--- Task details ---
Pull out from the material below all lines with "that".

--- Record excerpts ---
* Begin *
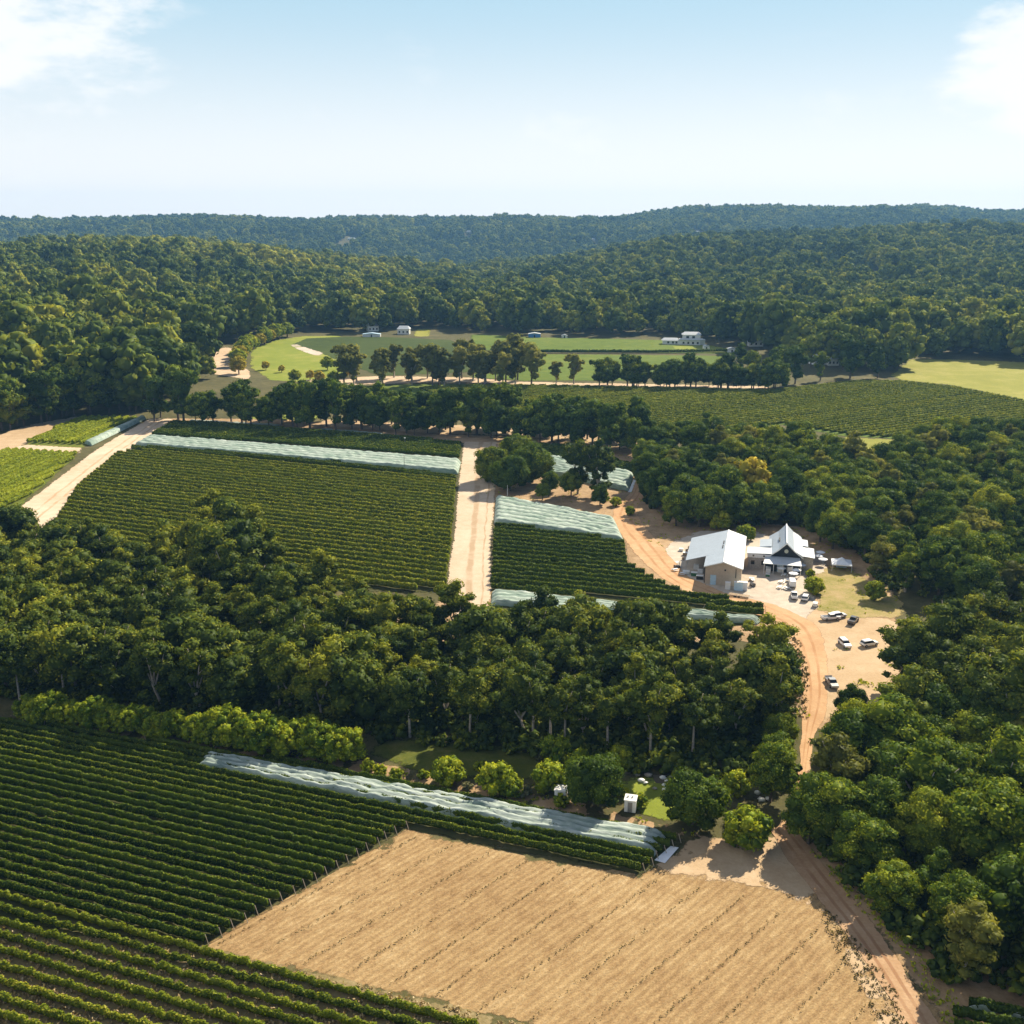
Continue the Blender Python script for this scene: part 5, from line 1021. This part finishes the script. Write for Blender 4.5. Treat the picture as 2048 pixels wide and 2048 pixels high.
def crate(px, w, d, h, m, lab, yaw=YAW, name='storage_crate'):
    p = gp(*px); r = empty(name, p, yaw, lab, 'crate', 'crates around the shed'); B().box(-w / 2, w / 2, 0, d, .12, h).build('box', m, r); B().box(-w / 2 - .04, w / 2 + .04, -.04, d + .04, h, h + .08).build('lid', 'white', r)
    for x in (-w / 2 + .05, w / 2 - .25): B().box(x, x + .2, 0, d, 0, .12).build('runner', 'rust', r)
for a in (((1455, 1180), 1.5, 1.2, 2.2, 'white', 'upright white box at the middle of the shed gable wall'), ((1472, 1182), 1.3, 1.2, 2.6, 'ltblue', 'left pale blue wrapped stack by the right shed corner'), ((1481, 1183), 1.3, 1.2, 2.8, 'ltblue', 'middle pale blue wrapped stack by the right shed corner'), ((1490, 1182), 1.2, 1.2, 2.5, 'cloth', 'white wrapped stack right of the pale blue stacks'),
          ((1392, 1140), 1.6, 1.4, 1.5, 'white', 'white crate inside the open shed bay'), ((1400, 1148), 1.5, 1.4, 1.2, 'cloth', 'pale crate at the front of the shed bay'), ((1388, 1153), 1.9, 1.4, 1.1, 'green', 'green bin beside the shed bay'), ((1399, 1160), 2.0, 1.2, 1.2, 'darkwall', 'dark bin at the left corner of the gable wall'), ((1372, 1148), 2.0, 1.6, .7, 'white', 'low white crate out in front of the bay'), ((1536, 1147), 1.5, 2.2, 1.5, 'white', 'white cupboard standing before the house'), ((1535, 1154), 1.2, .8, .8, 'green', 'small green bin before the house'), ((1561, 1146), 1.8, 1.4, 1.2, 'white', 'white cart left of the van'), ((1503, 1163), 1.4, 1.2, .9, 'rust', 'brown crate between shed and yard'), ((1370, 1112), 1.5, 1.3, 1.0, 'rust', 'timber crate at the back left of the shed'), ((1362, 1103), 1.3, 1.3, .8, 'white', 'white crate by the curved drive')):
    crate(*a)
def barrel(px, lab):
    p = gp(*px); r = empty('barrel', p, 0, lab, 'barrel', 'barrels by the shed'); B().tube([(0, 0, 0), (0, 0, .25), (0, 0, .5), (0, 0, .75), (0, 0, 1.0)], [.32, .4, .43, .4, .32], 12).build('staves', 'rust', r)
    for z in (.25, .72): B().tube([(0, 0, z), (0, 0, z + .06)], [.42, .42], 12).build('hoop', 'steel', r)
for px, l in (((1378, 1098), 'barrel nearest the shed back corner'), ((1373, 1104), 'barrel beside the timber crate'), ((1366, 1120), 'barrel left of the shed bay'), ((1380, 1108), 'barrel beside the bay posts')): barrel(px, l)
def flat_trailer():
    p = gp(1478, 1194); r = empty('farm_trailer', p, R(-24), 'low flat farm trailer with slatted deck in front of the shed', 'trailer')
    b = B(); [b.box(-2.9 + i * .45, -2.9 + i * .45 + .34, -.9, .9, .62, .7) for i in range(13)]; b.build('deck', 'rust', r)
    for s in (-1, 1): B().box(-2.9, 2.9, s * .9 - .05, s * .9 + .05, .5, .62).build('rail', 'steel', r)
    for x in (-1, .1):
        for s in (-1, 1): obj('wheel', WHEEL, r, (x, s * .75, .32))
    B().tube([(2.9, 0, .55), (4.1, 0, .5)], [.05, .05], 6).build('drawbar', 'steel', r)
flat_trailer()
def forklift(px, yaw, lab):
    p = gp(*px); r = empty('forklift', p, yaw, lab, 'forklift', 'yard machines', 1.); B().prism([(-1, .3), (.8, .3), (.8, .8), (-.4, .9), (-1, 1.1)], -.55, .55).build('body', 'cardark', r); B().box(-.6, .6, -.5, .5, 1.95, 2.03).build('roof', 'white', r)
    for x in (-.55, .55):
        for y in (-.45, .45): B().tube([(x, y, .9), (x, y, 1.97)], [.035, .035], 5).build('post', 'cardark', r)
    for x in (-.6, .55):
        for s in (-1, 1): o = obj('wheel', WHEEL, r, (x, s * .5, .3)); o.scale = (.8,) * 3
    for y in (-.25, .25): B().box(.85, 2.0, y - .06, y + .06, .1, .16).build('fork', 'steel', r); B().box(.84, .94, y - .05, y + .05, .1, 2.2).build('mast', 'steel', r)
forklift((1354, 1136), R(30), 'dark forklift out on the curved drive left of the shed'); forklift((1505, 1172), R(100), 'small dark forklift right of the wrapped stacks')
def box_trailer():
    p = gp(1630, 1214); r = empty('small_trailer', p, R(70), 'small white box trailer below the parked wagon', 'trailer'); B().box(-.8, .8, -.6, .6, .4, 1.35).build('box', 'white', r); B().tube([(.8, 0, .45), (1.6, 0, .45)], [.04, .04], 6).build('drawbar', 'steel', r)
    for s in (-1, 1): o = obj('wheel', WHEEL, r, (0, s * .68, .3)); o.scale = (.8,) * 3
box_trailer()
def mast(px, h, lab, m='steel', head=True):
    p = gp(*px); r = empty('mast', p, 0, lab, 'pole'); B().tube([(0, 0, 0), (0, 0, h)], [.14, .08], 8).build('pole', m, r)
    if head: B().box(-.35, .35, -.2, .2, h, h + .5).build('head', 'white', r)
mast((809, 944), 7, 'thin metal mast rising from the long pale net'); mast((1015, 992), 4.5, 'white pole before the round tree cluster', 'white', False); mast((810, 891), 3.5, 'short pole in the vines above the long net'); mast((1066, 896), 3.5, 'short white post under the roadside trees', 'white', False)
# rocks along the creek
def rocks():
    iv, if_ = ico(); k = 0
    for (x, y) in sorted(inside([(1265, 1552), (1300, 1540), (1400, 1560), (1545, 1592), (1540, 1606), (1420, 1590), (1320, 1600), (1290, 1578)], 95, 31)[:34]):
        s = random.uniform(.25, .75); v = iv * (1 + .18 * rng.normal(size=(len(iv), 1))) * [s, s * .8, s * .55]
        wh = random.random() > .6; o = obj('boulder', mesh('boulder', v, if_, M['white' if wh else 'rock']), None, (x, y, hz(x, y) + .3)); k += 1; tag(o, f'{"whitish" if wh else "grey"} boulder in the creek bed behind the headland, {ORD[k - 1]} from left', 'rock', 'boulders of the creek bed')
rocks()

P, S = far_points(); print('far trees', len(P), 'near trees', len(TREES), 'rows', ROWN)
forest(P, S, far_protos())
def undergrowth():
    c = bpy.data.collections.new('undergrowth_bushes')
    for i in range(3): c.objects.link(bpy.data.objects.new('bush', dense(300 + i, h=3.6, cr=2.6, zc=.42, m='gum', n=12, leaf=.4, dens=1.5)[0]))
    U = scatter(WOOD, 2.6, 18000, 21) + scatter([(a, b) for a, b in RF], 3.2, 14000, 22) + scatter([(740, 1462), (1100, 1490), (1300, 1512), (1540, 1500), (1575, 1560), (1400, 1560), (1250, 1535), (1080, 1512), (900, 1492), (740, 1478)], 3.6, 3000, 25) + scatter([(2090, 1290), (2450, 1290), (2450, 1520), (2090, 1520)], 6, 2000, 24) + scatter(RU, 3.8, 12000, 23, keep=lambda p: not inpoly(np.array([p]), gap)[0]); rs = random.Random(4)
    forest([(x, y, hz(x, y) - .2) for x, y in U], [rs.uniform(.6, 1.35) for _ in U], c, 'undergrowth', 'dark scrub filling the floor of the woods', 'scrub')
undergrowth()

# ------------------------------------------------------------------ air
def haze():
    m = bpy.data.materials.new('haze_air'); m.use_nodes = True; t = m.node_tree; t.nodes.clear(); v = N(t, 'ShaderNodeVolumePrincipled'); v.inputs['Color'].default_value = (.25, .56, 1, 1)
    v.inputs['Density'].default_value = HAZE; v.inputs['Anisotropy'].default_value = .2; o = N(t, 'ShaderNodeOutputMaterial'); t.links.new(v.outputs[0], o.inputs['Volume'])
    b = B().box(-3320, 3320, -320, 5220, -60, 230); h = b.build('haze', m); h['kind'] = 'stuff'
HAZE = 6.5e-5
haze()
* End *
* Begin *
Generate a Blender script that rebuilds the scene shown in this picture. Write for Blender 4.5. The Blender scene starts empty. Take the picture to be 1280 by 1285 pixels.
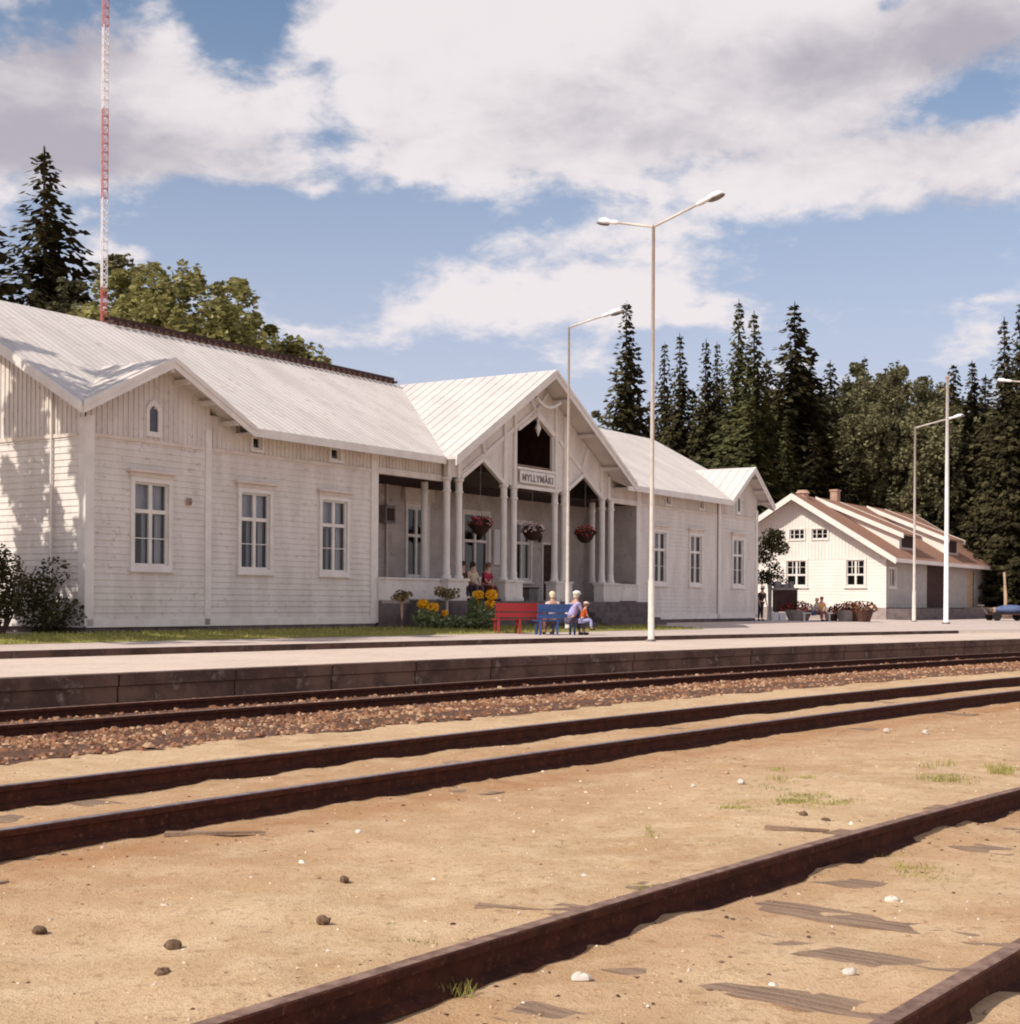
* End *
* Begin *
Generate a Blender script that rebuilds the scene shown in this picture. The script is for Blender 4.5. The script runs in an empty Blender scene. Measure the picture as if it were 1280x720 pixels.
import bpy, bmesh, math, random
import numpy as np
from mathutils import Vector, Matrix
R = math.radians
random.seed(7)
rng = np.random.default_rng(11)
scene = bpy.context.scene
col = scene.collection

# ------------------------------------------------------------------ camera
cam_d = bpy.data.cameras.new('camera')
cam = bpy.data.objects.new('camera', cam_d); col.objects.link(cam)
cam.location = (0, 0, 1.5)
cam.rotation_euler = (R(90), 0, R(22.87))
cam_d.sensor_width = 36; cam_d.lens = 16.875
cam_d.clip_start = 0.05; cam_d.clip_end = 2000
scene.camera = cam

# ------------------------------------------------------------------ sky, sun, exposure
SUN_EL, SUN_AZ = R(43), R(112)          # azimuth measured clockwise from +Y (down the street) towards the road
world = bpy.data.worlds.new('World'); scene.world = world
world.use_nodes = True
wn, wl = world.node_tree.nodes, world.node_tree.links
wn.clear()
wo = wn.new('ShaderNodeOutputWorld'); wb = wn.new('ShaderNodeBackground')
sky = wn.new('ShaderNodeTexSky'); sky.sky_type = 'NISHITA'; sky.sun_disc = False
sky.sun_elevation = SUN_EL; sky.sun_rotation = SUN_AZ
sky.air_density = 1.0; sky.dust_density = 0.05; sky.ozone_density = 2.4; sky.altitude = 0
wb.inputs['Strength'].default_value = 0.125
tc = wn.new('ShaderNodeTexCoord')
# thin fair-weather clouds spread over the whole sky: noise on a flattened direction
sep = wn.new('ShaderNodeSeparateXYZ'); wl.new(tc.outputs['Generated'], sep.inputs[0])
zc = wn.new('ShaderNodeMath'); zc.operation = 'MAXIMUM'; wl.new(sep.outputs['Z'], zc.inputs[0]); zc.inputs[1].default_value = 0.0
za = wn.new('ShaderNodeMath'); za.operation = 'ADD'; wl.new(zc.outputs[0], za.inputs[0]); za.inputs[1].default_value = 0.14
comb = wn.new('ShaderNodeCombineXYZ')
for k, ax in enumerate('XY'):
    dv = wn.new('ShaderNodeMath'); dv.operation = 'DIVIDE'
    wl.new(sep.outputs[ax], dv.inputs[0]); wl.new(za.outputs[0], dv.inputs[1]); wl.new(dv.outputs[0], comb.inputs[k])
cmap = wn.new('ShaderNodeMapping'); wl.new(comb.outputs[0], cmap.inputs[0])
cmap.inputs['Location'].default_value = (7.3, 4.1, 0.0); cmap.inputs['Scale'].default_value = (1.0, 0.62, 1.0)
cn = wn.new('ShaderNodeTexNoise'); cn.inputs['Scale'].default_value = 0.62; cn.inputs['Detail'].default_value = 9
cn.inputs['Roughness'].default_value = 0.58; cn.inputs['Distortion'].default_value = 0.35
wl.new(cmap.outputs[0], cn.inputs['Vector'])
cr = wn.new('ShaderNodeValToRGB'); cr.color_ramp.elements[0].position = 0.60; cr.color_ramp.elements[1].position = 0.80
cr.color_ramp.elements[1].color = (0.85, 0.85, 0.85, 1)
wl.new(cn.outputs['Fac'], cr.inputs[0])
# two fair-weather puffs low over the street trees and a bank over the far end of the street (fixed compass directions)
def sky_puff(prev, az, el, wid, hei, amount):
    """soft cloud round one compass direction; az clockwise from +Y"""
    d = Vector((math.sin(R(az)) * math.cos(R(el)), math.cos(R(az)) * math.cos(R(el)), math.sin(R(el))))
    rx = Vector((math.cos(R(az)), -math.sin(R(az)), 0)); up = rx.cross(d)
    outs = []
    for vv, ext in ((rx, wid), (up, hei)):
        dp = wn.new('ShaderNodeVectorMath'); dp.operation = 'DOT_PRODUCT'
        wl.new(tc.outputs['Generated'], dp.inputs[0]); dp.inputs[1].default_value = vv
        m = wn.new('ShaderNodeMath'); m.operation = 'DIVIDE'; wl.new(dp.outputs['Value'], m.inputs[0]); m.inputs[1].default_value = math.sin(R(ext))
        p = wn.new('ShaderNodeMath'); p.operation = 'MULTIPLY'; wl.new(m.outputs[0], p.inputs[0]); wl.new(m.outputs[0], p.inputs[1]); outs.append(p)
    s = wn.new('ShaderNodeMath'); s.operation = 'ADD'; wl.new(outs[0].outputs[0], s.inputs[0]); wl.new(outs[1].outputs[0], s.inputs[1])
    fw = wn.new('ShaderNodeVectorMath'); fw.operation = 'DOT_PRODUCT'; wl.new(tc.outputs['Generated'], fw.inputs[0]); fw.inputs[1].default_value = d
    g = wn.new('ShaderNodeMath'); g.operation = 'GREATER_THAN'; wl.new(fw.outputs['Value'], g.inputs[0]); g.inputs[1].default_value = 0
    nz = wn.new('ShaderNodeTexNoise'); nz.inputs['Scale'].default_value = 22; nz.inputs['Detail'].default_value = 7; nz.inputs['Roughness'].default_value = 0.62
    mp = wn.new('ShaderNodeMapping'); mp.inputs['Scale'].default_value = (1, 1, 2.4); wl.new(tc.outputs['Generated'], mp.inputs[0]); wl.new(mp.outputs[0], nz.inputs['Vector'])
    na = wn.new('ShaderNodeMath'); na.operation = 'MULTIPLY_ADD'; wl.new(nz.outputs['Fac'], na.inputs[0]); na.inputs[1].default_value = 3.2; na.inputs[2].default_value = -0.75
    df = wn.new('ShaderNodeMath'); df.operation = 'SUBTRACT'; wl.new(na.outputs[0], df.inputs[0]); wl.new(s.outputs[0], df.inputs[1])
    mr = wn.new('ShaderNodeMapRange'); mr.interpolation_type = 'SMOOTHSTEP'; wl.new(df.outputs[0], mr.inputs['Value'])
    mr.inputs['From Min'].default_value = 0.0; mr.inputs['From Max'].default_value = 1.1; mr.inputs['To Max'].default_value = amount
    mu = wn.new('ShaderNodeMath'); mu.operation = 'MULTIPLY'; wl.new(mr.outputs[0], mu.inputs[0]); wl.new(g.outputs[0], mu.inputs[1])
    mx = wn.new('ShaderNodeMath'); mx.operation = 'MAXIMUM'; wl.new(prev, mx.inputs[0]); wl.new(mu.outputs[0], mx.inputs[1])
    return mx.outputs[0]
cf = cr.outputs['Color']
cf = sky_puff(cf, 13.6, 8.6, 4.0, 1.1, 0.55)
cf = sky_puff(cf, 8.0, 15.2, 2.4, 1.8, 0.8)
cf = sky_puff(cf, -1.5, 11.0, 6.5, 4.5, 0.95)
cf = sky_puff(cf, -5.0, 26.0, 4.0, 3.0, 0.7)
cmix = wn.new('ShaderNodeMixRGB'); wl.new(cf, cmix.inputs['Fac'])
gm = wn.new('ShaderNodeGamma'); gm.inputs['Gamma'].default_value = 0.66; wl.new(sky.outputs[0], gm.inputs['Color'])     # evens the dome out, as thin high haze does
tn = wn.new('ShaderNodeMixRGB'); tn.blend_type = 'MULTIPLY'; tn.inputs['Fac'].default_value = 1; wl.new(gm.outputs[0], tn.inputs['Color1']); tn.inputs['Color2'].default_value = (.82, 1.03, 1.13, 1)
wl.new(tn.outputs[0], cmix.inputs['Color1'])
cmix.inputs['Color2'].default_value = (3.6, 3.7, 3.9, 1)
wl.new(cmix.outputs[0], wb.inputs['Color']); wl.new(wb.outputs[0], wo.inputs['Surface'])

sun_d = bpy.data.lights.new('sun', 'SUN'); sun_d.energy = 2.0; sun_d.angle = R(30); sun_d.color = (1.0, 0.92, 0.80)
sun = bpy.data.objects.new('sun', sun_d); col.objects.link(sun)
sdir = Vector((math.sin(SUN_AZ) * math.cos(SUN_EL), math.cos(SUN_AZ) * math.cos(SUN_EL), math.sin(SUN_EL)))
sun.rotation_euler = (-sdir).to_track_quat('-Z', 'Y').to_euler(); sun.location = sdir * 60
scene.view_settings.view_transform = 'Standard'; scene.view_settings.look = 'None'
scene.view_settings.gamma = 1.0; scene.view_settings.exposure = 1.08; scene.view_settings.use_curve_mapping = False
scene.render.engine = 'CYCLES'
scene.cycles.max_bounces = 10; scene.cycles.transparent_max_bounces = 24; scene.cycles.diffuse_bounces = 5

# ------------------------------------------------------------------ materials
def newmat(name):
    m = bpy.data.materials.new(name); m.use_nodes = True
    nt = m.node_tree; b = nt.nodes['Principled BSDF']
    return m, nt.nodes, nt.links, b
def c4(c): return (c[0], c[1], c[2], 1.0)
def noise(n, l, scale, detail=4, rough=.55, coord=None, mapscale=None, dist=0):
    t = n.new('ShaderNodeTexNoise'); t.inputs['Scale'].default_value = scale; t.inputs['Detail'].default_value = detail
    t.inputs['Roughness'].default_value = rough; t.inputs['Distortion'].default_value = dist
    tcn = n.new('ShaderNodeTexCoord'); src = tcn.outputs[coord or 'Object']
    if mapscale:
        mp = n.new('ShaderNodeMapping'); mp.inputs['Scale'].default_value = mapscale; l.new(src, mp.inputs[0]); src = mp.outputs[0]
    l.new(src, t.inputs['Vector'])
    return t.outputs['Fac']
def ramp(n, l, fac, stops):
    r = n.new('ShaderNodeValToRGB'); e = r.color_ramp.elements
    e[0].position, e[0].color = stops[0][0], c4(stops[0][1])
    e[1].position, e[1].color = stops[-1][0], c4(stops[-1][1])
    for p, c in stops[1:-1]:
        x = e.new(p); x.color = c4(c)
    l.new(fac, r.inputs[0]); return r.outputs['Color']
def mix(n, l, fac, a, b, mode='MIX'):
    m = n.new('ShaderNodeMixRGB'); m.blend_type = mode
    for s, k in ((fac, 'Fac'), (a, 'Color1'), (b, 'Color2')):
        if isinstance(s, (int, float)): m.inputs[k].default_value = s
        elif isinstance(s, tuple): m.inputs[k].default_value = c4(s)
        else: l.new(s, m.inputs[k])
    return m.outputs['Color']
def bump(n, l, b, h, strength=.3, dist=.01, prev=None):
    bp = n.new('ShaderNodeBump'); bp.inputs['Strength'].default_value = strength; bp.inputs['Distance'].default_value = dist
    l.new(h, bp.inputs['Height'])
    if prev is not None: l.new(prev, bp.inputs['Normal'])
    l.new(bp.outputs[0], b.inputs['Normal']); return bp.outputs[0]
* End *
--- Full answer ---
Generate a Blender script that rebuilds the scene shown in this picture. Write for Blender 4.5. The Blender scene starts empty. Take the picture to be 1280 by 1285 pixels.
Generate a Blender script that rebuilds the scene shown in this picture. The script is for Blender 4.5. The script runs in an empty Blender scene. Measure the picture as if it were 1280x720 pixels.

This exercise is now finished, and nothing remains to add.